Ah, you say, but what about these big private and municipal composting operations where grass clippings are brought in by landscapers and are mixed with tree and shrub debris brought in by arborists and tree service companies? Yes, they are, for the most part, composting operations, but we have no control over what goes into these composts. If they are not tested, you can end up with some “compost” that you may have wished you hadn’t gotten. Even if it’s free.

On the other hand, if you have a shredder/chipper, even a small one, you can blend your chipped or shredded tree limbs and branches with grass clippings and have a great supply of compost pretty quickly. Just shred the limbs and branches, and you’ve got a great organic mulch that will slowly degrade in the garden and self-compost. Add grass clippings for the nitrogen component and the “magic” begins.

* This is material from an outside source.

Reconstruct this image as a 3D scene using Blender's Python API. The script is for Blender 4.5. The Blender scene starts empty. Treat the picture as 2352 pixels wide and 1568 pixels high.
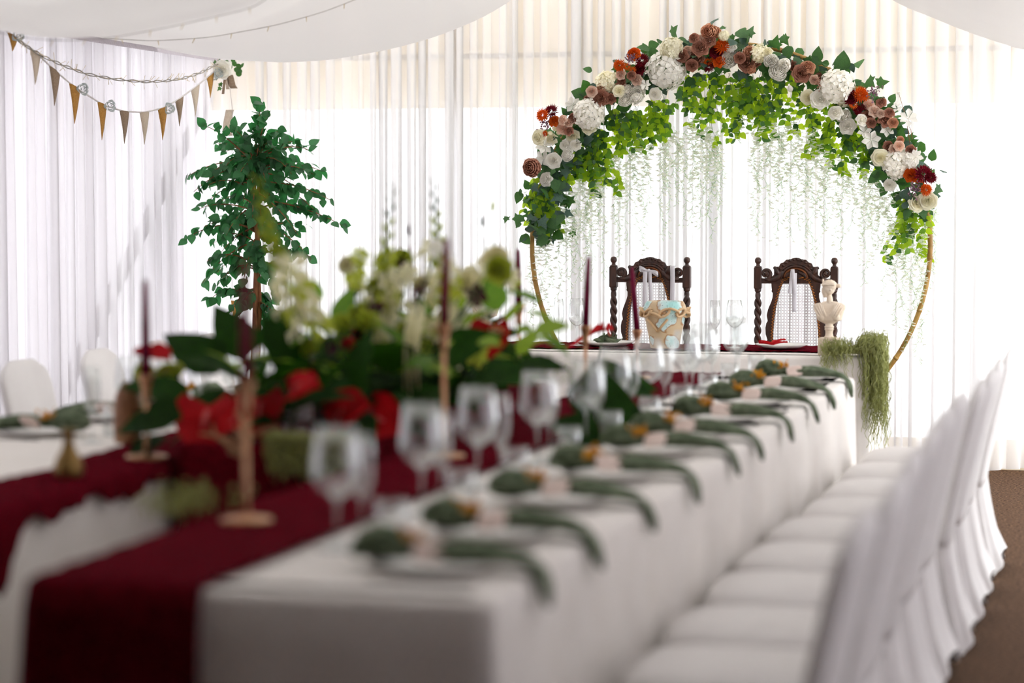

Seashells? Yes, some can be used as a mulch and as they age they release nutrients like calcium, which can help your soil. Out here you may come across a property where the (wealthy) owners have brought in crushed oyster shells as a mulch. It looks nice, reflects the sunlight so it keeps the soil cool, but it’s really not much fun walking on crushed oyster shells in your bare feet. Nonetheless, it’s used at beachfront homes instead of bluestone and pea gravel in driveways, walkways and in landscape beds. Oyster shells can also be added to your compost pile. More on oyster shells here: bit.ly/2MebWQY.

And now the big question. Can compost be used as a mulch? Absolutely. Early every spring I used to watch Patrick Manley’s landscape crew apply bags and bags and bags of composted manure onto the beds of a very large planting of Rosa rugosa on a beachfront property. I loved the fresh, earthy aroma but the composted manure served a couple of purposes. It was applied fairly thick throughout the rose bed, maybe 2 inches deep. The depth of the material was such that it acted to suppress any weeds and weed seeds. Through the spring and summer the mixture broke down slowly, releasing the wonderful nutrients that are derived from the manure by the soil microorganisms.

The Rosa rugosa would get a pretty good sheering in late winter, the mulch applied, and the beds looked great as the rose canes sprouted and grew shoots. In early summer they began to flower and continued well into the fall. No other fertilizer, no other compost, no other mulch. Just a couple of inches of composted cow manure and the roses thrived.

So, yes, there are many ways and applications where a compost can be a very effective mulch. Just be mindful of what you’re using and, of course, keep growing.